Birds of a feather, flock together.  Or so I've been told by the National Geographic special that aired three mondays ago.  I'm not entirely sure who to believe anymore.  I can trust in these scientists of men about the menstrual cycles of ostriches and hippos or go listen to my local Priest about a virgin never having hers.  You tell me, who sounds crazier?

Johnny, what are you doing with that candy cane?  Be nice to Janey.

The Princess ran away from Home.  Her Romeo wasn't treating her like the Juliet she always pictured she'd be some day.  The hills are always bigger when you're at the bottom of them.  Climb Layla Climb to the top.  You can show them you're not like what they say.  

Does it feel like you're dying?

She woke up in a struggle.  Her eyes wide and pale as Snow White.  Beauty was out hunting for the Beast and Peter Pan ventured to Wonderland because Alice called out for some Merry Men but Robin never called back.  

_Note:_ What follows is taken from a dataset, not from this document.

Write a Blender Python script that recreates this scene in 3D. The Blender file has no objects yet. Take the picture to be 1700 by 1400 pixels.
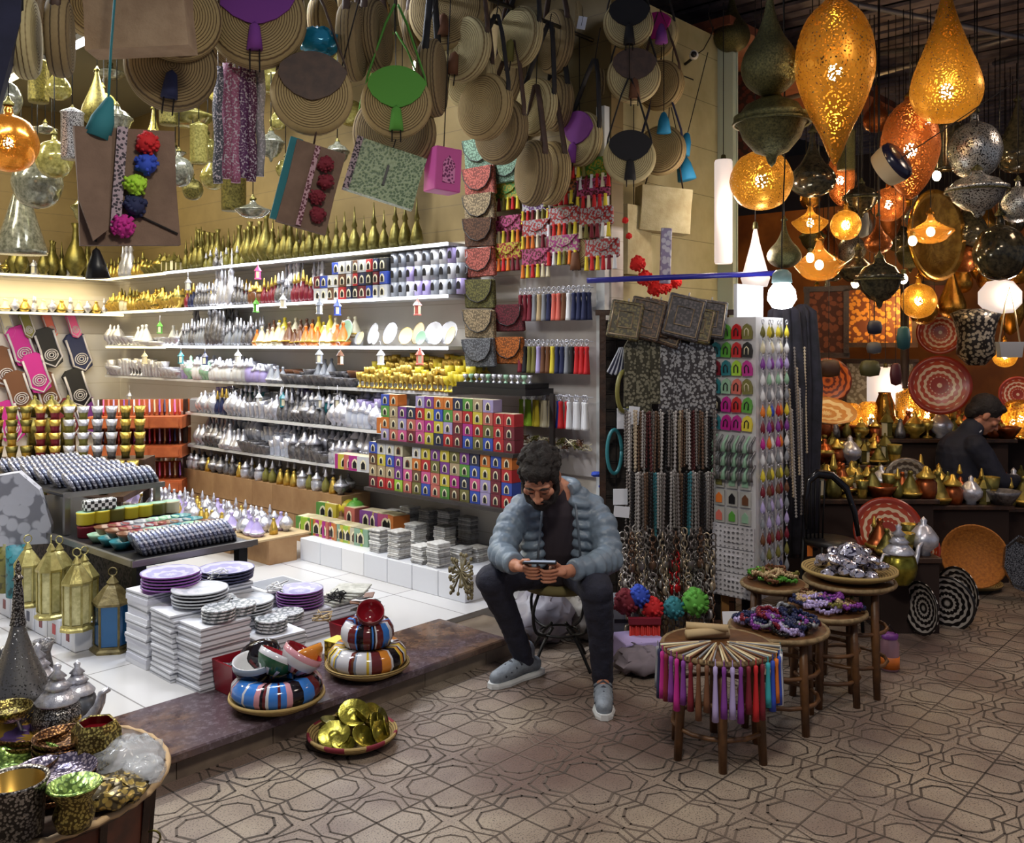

I think I'm dying.  I think I'm dying.


Iran - Buddy

Hey Buddy, What is wrong?  After you waited so long.  How can you walk away?  You shouldn't care what I say.  You don't even know me.  Yeah, looks pretty good, I'd let you in here if I could But I don't really know how, still haven't figured it out just how I got in here.  Somehow they all got it wrong and they all seem to like it that way. And I let it go on too long and I forgot what I really meant to say, it feels like I'm dying.  It feels like I'm dying and you don't even know the truth.  Yeah sorry I laughed, I wish I hadn't done that I'm such a dick sometimes.  I haven't paid for my kind (?) and I want you to hear, Somehow they all got it wrong and that's how they wanted it to stay.  I let it go on too long and it's like it had always been that way well now I know, well I know about it I fought(?) and I know what you thought and its so hard to make it this far and I'm sure I could help you a lot but buddy, I THINK YOU SHOULD STAY WHERE YOU ARE I THINK YOU SHOULD STAY WHERE YOU ARE I THINK YOU SHOULD STAY WHERE YOU ARE because I'm dying, yeah I think I'm dying.  I think I'm dying.  I'm just fucking with you(?)

---

And so it seems to go we don't even know where we're going anymore.  You want to go North and I want to go South.  I'm not leaving so can we make a deal and head west instead?  I'm willing to bet they have a brewery just like the one we're heading out to.  

There once was a yellow Kangaroo.  He had not a care in the World and his fists were covered in red boxing gloves to show strangers he meant business.  Why can't I write a story no matter how hard I try?  

I'm a New Yorker, what can I say?  

Is it lame that my heart melts whenever I hear "She's Always A Woman?"